▸ Given data:
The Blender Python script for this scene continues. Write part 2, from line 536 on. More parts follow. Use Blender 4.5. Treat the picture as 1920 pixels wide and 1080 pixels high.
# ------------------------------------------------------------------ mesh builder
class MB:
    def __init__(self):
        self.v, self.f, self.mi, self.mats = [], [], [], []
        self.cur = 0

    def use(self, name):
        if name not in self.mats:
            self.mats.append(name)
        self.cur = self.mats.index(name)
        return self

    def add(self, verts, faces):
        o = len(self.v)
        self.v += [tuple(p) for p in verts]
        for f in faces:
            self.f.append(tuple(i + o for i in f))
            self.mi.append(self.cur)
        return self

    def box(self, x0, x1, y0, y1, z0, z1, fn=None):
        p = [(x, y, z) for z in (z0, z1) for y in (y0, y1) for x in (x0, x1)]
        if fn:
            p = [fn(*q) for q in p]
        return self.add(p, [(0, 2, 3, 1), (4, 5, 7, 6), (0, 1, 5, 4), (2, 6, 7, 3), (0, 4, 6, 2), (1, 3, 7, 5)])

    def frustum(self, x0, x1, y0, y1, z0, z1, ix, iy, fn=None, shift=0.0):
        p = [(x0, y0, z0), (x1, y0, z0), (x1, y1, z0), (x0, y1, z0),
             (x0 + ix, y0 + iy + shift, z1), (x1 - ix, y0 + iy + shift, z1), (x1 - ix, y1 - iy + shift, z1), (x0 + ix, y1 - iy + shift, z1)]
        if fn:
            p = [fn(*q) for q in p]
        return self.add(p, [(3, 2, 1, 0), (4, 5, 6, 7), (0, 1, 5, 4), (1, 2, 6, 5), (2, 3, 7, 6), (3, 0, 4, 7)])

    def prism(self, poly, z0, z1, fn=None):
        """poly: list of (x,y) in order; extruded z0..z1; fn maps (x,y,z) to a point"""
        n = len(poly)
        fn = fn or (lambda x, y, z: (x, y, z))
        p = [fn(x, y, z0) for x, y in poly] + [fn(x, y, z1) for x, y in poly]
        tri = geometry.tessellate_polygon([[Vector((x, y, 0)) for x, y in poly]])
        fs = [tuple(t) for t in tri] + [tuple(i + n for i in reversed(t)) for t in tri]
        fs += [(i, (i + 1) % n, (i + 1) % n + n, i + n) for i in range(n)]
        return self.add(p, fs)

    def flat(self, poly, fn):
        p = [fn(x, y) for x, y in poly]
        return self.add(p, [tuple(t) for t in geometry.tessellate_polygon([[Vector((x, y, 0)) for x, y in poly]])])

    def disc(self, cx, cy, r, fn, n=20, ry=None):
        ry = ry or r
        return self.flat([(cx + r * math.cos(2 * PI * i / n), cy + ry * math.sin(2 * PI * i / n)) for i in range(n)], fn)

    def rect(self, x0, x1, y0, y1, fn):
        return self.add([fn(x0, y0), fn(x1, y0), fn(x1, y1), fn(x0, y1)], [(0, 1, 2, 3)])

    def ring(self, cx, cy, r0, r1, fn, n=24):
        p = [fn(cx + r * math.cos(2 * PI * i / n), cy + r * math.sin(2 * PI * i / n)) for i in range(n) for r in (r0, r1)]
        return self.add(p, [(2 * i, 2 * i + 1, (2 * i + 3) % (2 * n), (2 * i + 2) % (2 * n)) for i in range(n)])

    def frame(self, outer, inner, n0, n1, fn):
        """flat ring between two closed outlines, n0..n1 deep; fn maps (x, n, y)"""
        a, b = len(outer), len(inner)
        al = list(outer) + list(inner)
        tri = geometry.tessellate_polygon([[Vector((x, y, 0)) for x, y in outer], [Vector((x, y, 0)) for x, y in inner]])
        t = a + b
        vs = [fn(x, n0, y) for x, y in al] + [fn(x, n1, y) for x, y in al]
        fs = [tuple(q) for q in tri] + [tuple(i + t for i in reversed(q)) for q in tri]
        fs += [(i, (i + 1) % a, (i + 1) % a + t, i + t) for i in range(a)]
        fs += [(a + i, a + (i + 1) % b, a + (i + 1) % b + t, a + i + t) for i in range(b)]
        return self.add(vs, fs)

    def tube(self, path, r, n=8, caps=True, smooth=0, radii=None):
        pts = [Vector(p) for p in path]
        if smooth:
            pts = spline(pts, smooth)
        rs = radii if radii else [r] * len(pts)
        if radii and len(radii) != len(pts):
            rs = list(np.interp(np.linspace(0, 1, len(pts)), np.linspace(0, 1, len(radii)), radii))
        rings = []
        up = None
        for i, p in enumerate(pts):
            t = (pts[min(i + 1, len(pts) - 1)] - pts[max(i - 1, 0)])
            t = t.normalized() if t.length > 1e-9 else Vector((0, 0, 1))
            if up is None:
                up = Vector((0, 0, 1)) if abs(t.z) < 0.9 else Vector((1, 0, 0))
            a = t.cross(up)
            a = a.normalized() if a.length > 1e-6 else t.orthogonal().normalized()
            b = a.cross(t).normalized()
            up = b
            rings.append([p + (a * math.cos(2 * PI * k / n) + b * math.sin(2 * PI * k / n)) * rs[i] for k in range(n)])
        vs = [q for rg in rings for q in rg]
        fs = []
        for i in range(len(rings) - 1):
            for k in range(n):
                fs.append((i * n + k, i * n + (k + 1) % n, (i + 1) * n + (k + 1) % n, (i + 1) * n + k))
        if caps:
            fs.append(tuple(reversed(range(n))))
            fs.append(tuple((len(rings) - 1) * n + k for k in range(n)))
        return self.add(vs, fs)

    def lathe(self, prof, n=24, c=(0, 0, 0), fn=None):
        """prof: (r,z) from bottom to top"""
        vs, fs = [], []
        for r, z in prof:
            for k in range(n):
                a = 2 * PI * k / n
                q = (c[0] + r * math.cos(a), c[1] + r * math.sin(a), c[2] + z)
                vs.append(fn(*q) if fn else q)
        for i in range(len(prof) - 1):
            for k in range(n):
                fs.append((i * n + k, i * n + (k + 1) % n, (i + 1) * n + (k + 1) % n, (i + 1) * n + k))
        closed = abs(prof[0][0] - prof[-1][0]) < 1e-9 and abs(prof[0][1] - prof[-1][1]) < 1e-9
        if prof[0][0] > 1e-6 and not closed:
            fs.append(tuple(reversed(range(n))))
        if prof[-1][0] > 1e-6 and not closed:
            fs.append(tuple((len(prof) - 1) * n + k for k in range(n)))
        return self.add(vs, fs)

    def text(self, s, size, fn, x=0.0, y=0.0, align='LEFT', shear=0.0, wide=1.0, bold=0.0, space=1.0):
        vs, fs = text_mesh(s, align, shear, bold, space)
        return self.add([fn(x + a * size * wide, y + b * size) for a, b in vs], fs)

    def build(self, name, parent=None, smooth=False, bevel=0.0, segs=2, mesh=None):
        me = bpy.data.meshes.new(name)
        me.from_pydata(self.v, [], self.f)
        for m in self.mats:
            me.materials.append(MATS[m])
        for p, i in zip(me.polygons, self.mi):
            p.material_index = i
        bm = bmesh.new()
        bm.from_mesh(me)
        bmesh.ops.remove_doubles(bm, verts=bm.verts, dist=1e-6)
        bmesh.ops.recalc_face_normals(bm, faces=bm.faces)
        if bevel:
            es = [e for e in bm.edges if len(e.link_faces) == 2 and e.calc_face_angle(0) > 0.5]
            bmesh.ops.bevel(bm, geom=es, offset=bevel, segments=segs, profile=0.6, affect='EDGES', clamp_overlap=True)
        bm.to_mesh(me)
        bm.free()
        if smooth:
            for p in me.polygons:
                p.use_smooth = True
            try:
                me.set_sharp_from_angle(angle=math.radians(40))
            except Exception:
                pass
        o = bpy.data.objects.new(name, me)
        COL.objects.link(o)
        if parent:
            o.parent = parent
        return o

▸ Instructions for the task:
All of the data needs to be printed once more, exactly.

▸ Result of the exercise:
The Blender Python script for this scene continues. Write part 2, from line 536 on. More parts follow. Use Blender 4.5. Treat the picture as 1920 pixels wide and 1080 pixels high.
# ------------------------------------------------------------------ mesh builder
class MB:
    def __init__(self):
        self.v, self.f, self.mi, self.mats = [], [], [], []
        self.cur = 0

    def use(self, name):
        if name not in self.mats:
            self.mats.append(name)
        self.cur = self.mats.index(name)
        return self

    def add(self, verts, faces):
        o = len(self.v)
        self.v += [tuple(p) for p in verts]
        for f in faces:
            self.f.append(tuple(i + o for i in f))
            self.mi.append(self.cur)
        return self

    def box(self, x0, x1, y0, y1, z0, z1, fn=None):
        p = [(x, y, z) for z in (z0, z1) for y in (y0, y1) for x in (x0, x1)]
        if fn:
            p = [fn(*q) for q in p]
        return self.add(p, [(0, 2, 3, 1), (4, 5, 7, 6), (0, 1, 5, 4), (2, 6, 7, 3), (0, 4, 6, 2), (1, 3, 7, 5)])

    def frustum(self, x0, x1, y0, y1, z0, z1, ix, iy, fn=None, shift=0.0):
        p = [(x0, y0, z0), (x1, y0, z0), (x1, y1, z0), (x0, y1, z0),
             (x0 + ix, y0 + iy + shift, z1), (x1 - ix, y0 + iy + shift, z1), (x1 - ix, y1 - iy + shift, z1), (x0 + ix, y1 - iy + shift, z1)]
        if fn:
            p = [fn(*q) for q in p]
        return self.add(p, [(3, 2, 1, 0), (4, 5, 6, 7), (0, 1, 5, 4), (1, 2, 6, 5), (2, 3, 7, 6), (3, 0, 4, 7)])

    def prism(self, poly, z0, z1, fn=None):
        """poly: list of (x,y) in order; extruded z0..z1; fn maps (x,y,z) to a point"""
        n = len(poly)
        fn = fn or (lambda x, y, z: (x, y, z))
        p = [fn(x, y, z0) for x, y in poly] + [fn(x, y, z1) for x, y in poly]
        tri = geometry.tessellate_polygon([[Vector((x, y, 0)) for x, y in poly]])
        fs = [tuple(t) for t in tri] + [tuple(i + n for i in reversed(t)) for t in tri]
        fs += [(i, (i + 1) % n, (i + 1) % n + n, i + n) for i in range(n)]
        return self.add(p, fs)

    def flat(self, poly, fn):
        p = [fn(x, y) for x, y in poly]
        return self.add(p, [tuple(t) for t in geometry.tessellate_polygon([[Vector((x, y, 0)) for x, y in poly]])])

    def disc(self, cx, cy, r, fn, n=20, ry=None):
        ry = ry or r
        return self.flat([(cx + r * math.cos(2 * PI * i / n), cy + ry * math.sin(2 * PI * i / n)) for i in range(n)], fn)

    def rect(self, x0, x1, y0, y1, fn):
        return self.add([fn(x0, y0), fn(x1, y0), fn(x1, y1), fn(x0, y1)], [(0, 1, 2, 3)])

    def ring(self, cx, cy, r0, r1, fn, n=24):
        p = [fn(cx + r * math.cos(2 * PI * i / n), cy + r * math.sin(2 * PI * i / n)) for i in range(n) for r in (r0, r1)]
        return self.add(p, [(2 * i, 2 * i + 1, (2 * i + 3) % (2 * n), (2 * i + 2) % (2 * n)) for i in range(n)])

    def frame(self, outer, inner, n0, n1, fn):
        """flat ring between two closed outlines, n0..n1 deep; fn maps (x, n, y)"""
        a, b = len(outer), len(inner)
        al = list(outer) + list(inner)
        tri = geometry.tessellate_polygon([[Vector((x, y, 0)) for x, y in outer], [Vector((x, y, 0)) for x, y in inner]])
        t = a + b
        vs = [fn(x, n0, y) for x, y in al] + [fn(x, n1, y) for x, y in al]
        fs = [tuple(q) for q in tri] + [tuple(i + t for i in reversed(q)) for q in tri]
        fs += [(i, (i + 1) % a, (i + 1) % a + t, i + t) for i in range(a)]
        fs += [(a + i, a + (i + 1) % b, a + (i + 1) % b + t, a + i + t) for i in range(b)]
        return self.add(vs, fs)

    def tube(self, path, r, n=8, caps=True, smooth=0, radii=None):
        pts = [Vector(p) for p in path]
        if smooth:
            pts = spline(pts, smooth)
        rs = radii if radii else [r] * len(pts)
        if radii and len(radii) != len(pts):
            rs = list(np.interp(np.linspace(0, 1, len(pts)), np.linspace(0, 1, len(radii)), radii))
        rings = []
        up = None
        for i, p in enumerate(pts):
            t = (pts[min(i + 1, len(pts) - 1)] - pts[max(i - 1, 0)])
            t = t.normalized() if t.length > 1e-9 else Vector((0, 0, 1))
            if up is None:
                up = Vector((0, 0, 1)) if abs(t.z) < 0.9 else Vector((1, 0, 0))
            a = t.cross(up)
            a = a.normalized() if a.length > 1e-6 else t.orthogonal().normalized()
            b = a.cross(t).normalized()
            up = b
            rings.append([p + (a * math.cos(2 * PI * k / n) + b * math.sin(2 * PI * k / n)) * rs[i] for k in range(n)])
        vs = [q for rg in rings for q in rg]
        fs = []
        for i in range(len(rings) - 1):
            for k in range(n):
                fs.append((i * n + k, i * n + (k + 1) % n, (i + 1) * n + (k + 1) % n, (i + 1) * n + k))
        if caps:
            fs.append(tuple(reversed(range(n))))
            fs.append(tuple((len(rings) - 1) * n + k for k in range(n)))
        return self.add(vs, fs)

    def lathe(self, prof, n=24, c=(0, 0, 0), fn=None):
        """prof: (r,z) from bottom to top"""
        vs, fs = [], []
        for r, z in prof:
            for k in range(n):
                a = 2 * PI * k / n
                q = (c[0] + r * math.cos(a), c[1] + r * math.sin(a), c[2] + z)
                vs.append(fn(*q) if fn else q)
        for i in range(len(prof) - 1):
            for k in range(n):
                fs.append((i * n + k, i * n + (k + 1) % n, (i + 1) * n + (k + 1) % n, (i + 1) * n + k))
        closed = abs(prof[0][0] - prof[-1][0]) < 1e-9 and abs(prof[0][1] - prof[-1][1]) < 1e-9
        if prof[0][0] > 1e-6 and not closed:
            fs.append(tuple(reversed(range(n))))
        if prof[-1][0] > 1e-6 and not closed:
            fs.append(tuple((len(prof) - 1) * n + k for k in range(n)))
        return self.add(vs, fs)

    def text(self, s, size, fn, x=0.0, y=0.0, align='LEFT', shear=0.0, wide=1.0, bold=0.0, space=1.0):
        vs, fs = text_mesh(s, align, shear, bold, space)
        return self.add([fn(x + a * size * wide, y + b * size) for a, b in vs], fs)

    def build(self, name, parent=None, smooth=False, bevel=0.0, segs=2, mesh=None):
        me = bpy.data.meshes.new(name)
        me.from_pydata(self.v, [], self.f)
        for m in self.mats:
            me.materials.append(MATS[m])
        for p, i in zip(me.polygons, self.mi):
            p.material_index = i
        bm = bmesh.new()
        bm.from_mesh(me)
        bmesh.ops.remove_doubles(bm, verts=bm.verts, dist=1e-6)
        bmesh.ops.recalc_face_normals(bm, faces=bm.faces)
        if bevel:
            es = [e for e in bm.edges if len(e.link_faces) == 2 and e.calc_face_angle(0) > 0.5]
            bmesh.ops.bevel(bm, geom=es, offset=bevel, segments=segs, profile=0.6, affect='EDGES', clamp_overlap=True)
        bm.to_mesh(me)
        bm.free()
        if smooth:
            for p in me.polygons:
                p.use_smooth = True
            try:
                me.set_sharp_from_angle(angle=math.radians(40))
            except Exception:
                pass
        o = bpy.data.objects.new(name, me)
        COL.objects.link(o)
        if parent:
            o.parent = parent
        return o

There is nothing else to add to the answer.